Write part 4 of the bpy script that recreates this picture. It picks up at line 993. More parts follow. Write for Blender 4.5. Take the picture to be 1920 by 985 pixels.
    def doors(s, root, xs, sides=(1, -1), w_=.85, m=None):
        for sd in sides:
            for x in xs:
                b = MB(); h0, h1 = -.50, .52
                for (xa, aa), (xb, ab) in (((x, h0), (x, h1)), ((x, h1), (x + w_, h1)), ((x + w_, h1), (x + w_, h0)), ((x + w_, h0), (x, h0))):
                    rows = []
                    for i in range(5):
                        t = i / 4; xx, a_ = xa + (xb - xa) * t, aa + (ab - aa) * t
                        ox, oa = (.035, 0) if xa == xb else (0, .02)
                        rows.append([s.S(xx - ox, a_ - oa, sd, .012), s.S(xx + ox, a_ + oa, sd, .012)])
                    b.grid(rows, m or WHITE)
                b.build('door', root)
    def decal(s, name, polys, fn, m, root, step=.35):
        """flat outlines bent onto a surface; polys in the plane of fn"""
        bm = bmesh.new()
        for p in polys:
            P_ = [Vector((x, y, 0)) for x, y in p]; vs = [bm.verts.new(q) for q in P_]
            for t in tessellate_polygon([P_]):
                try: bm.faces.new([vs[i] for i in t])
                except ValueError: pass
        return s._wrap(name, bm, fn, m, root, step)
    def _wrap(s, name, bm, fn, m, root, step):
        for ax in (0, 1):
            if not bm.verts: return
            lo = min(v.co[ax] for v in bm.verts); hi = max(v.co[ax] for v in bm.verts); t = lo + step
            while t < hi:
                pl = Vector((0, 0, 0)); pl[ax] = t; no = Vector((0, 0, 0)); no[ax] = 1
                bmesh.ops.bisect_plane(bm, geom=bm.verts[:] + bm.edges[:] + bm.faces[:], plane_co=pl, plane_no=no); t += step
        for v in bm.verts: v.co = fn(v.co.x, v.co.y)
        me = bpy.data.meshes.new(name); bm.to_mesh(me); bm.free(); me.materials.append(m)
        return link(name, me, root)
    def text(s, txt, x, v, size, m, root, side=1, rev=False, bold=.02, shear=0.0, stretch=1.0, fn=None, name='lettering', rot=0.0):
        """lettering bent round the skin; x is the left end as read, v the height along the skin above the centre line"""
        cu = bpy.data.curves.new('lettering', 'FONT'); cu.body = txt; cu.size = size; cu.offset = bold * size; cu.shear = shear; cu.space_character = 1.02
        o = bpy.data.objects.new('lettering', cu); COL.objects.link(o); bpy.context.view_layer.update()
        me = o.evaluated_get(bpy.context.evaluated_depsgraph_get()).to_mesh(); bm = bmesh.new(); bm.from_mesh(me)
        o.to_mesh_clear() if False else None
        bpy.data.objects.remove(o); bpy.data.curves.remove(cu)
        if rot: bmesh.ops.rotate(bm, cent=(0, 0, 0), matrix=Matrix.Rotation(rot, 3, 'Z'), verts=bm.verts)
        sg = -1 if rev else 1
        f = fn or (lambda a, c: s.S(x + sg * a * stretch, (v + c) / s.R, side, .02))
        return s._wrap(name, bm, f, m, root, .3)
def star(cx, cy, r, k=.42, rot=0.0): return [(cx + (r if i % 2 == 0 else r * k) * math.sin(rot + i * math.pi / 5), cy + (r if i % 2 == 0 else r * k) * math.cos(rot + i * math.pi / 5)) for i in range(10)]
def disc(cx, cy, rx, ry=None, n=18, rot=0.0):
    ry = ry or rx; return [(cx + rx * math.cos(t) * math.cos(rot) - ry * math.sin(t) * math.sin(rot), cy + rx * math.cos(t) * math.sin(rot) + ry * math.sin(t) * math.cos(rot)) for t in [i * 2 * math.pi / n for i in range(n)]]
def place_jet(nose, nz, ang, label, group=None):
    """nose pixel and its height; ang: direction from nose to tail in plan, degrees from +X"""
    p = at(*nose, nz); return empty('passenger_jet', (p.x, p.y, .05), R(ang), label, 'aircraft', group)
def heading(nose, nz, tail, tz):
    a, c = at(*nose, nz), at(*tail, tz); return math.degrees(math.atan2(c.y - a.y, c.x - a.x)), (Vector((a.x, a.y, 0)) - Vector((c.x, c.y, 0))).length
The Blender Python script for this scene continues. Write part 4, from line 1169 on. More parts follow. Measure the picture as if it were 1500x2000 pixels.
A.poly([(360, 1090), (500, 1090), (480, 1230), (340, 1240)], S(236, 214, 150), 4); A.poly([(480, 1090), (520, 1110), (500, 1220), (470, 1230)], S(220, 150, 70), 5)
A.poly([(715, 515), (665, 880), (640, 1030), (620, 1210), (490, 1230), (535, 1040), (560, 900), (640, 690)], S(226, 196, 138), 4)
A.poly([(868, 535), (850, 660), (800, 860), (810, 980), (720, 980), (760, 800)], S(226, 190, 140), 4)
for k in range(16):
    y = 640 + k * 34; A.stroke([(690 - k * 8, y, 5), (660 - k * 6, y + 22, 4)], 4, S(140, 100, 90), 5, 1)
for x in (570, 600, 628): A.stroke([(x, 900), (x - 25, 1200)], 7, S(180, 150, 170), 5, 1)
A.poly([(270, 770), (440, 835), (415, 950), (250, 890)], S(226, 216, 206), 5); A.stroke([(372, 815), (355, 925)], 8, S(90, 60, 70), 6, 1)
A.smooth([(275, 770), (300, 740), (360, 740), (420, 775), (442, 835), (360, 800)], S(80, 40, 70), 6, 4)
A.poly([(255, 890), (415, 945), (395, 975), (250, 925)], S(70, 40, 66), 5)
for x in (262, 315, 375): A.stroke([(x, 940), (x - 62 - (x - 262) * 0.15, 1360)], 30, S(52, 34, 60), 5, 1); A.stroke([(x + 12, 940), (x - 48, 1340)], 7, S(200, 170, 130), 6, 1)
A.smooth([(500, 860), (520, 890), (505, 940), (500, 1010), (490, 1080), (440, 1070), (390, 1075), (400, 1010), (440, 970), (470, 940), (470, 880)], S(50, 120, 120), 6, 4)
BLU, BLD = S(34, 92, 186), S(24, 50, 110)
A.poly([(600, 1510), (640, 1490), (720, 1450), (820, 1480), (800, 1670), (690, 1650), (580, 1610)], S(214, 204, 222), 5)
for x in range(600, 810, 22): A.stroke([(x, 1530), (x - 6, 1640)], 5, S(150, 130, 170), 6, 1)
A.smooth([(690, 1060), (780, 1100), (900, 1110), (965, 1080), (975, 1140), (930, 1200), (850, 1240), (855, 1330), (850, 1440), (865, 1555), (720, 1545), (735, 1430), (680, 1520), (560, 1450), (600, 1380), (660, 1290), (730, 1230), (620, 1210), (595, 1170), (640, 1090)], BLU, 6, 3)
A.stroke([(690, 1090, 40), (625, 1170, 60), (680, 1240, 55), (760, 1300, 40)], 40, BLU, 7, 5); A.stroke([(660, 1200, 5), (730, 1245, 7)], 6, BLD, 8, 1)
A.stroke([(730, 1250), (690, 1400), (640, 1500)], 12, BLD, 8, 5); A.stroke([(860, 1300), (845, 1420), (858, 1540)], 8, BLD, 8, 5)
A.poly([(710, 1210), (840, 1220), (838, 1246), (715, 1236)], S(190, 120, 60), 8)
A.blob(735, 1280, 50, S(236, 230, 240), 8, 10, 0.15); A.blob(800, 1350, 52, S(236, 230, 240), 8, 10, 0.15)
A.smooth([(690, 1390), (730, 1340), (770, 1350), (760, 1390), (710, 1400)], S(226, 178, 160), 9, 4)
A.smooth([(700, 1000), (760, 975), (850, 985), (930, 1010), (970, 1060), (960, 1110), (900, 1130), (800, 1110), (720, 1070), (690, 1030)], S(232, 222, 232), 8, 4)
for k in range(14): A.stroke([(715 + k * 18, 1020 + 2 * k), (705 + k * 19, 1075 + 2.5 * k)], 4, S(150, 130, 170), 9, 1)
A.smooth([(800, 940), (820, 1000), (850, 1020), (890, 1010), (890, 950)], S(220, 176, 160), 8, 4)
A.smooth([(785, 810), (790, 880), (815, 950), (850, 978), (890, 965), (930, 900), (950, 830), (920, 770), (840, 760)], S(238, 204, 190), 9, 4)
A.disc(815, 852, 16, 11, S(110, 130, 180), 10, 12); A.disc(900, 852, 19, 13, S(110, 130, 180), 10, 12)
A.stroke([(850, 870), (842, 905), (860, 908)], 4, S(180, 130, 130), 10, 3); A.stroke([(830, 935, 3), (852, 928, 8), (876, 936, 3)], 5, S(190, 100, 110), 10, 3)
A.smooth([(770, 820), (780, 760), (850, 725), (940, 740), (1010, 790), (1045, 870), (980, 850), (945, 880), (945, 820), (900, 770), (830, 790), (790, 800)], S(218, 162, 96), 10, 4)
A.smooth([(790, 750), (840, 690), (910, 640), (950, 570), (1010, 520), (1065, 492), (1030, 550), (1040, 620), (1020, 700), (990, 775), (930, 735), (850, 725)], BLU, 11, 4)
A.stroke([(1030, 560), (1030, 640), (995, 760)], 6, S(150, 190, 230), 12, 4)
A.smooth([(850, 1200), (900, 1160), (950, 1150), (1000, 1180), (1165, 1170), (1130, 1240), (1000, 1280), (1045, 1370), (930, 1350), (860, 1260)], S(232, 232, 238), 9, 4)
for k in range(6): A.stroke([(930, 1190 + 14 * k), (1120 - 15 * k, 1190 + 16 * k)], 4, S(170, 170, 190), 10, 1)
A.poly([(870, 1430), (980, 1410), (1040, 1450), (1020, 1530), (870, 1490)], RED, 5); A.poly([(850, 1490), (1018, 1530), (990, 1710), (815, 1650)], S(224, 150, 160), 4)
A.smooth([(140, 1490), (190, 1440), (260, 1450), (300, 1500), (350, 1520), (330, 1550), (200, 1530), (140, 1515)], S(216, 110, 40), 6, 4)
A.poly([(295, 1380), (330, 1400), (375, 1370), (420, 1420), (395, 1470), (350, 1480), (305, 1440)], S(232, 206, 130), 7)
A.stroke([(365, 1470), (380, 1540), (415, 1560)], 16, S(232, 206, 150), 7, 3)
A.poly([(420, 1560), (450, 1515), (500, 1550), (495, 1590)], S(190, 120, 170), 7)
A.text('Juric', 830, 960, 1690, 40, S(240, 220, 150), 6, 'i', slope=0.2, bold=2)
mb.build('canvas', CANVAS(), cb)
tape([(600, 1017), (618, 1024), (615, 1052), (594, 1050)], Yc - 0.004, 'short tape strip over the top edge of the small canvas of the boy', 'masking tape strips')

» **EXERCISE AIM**
Count how many lines of the material hold the string "pixels". Give the number and nothing more.

» **THE REPLY**
2